Robert Gutman - Guggenheim Securities LLC

Analyst · Guggenheim Securities. Your line is now open

Thanks for taking the question. So, when you mentioned large footprint deployments for hyperscalers earlier, I was just curious what scale of deployment you mean in terms of megawatts or what size of deployments or range are you talking about there? And secondly, are you able to provide a churn number that would exclude the sort of a core churn number that would exclude churn in the acquired assets?

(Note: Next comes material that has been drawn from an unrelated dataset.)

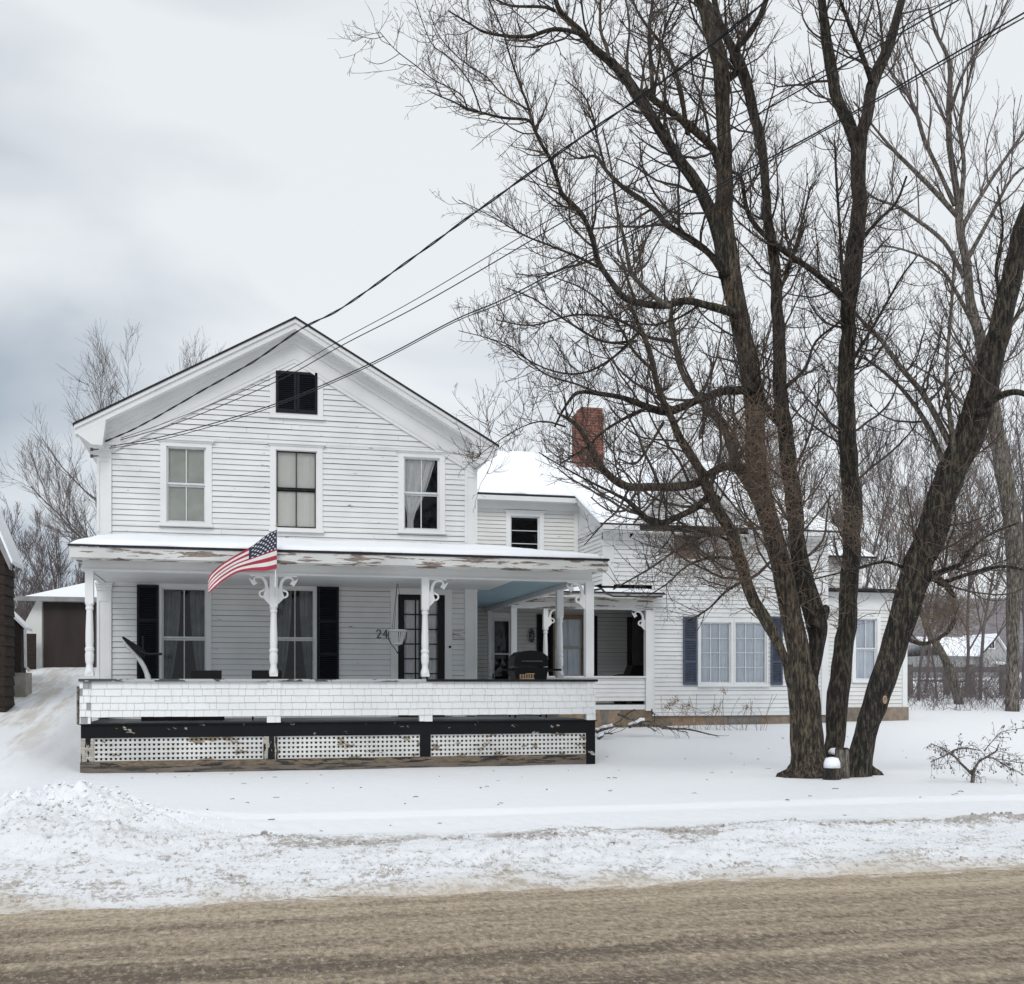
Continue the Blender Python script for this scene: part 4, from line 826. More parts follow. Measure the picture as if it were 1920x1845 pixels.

Charles J. Meyers - Equinix, Inc.

Analyst · Guggenheim Securities. Your line is now open

I'll take the first one. And then maybe, Keith, you can comment on the second one there. So large footprint, it is little bit of a terminology challenge which is – we probably still are doing – several years ago, we'd probably consider anything over 250 kilowatts sort of large footprint. That started to probably elevate in terms of what sort of average deployment sizes are for certain things, but when I'm talking about the hyperscale initiative in particular, we're talking more about sort of multi-megawatt, probably 3 megawatt to 5 megawatt or more in a single implementation, not a single phase, but in one implementation that comes over a relatively short period of time, and so when we're talking about hyperscale that's kind of the scale of what we're thinking of. We will talk about doing large footprint within the context of our retail business that might be 300 kilowatts, 500 kilowatts, maybe even up to 1 megawatt, but we usually accommodate that within our retail footprint and within the underwriting that we've done for those assets already. So those are distinct things in our view in terms of large footprint which we're accommodating within our current assets. And then hyperscale which again I would say 2 megawatts to 3 megawatts to 5 megawatts or more over a relatively short period of time.

Stephen M. Smith - Equinix, Inc.

Management

Robert, on the churn question the easy answer this quarter is (1:04:45) somewhat consistent with what we reported on an overall basis. So on the acquisitions are relative – or the inorganic versus the organic is roughly the same.

Robert Gutman - Guggenheim Securities LLC

Analyst · Guggenheim Securities. Your line is now open

Okay. Great. Thanks.

Katrina Rymill - Equinix, Inc.

Management

Great. Thank you. That concludes our Q3 call. Thank you for joining us.

Operator

Operator

And that concludes today's conference. Thank you for your participation. You may now disconnect.